Al Boldi wrote:
Bartlomiej Zolnierkiewicz wrote: {
On 7/4/05, Al Boldi <[email protected]> wrote:
Hdparm -tT gives 38mb/s in 2.4.31
Cat /dev/hda > /dev/null gives 2% user 33% sys 65% idle
Hdparm -tT gives 28mb/s in 2.6.12
Cat /dev/hda > /dev/null gives 2% user 25% sys 0% idle 73% IOWAIT
The "hdparm doesn't get as high scores as in 2.4" is a old discussed to
death "problem" on LKML. So far nobody has been able to show it affects
anything but that pretty useless quasi-benchmark.
It feels like DMA is not being applied properly in 2.6.12.
Same on 2.6.10,11,12.
No errors though, only sluggish system.
Really sluggish or just "benchmark-sluggish"? If the former, try
selecting a different IO elevator/sheduler. If the latter it doesn't
matter much, at least not with the very simple hdparm test :-)
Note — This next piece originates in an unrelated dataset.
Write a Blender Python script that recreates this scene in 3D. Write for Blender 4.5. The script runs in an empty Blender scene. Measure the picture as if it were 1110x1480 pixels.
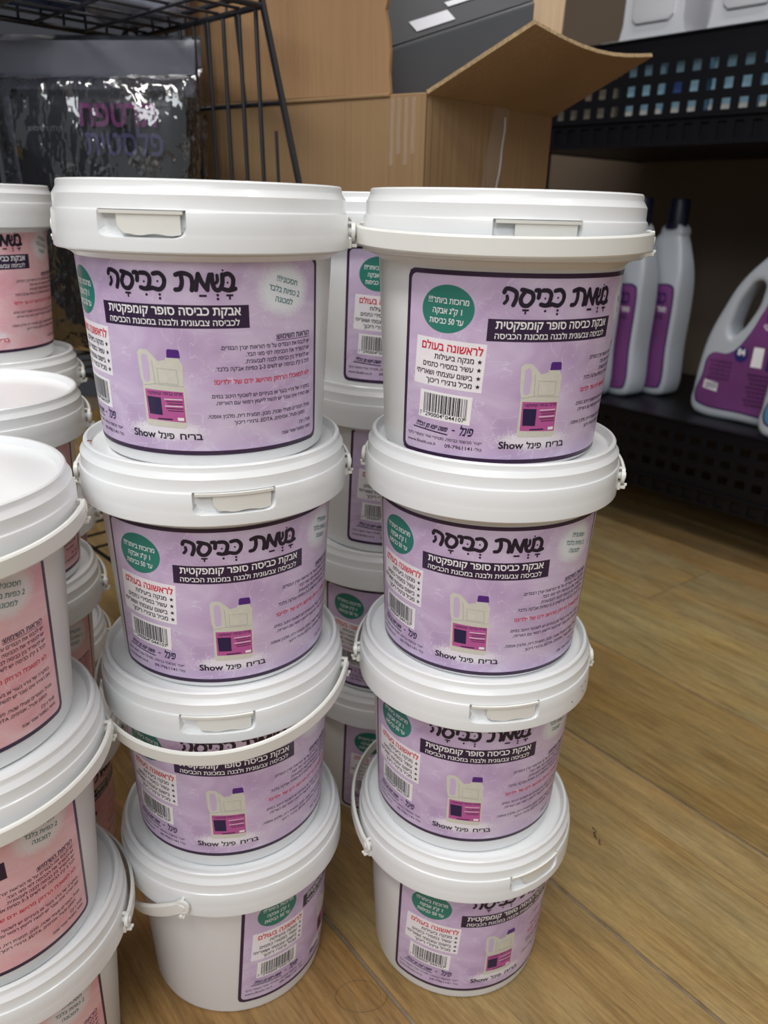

What about earlier kernels?
Please try to narrow down the problem to a specific kernel version.
}
Don't know about 2.6.0-2.6.9, but 2.4.31 is ok.
Bartlomiej,
When you compare 2.4.31 with 2.6.12 don't you see this problem on your
machine?
If you have a fast system the slowdown won't show, but your IOWAIT will be
higher anyway!
Nothing wrong with 73% iowait, I'd even consider it very low while
putting load on a harddrive. Its just time spent waiting for data to be
returned from disk, and thus I usually expect no lower than ~98-99%
while stressing any disk. Harddisks are _slow as snails_ compared to cpu
cycles ;-)
Beware 2.4 didn't export that statistic at all to userspace, so 0%
iowait gets reported from most 2.6-ready reporting tools on 2.4.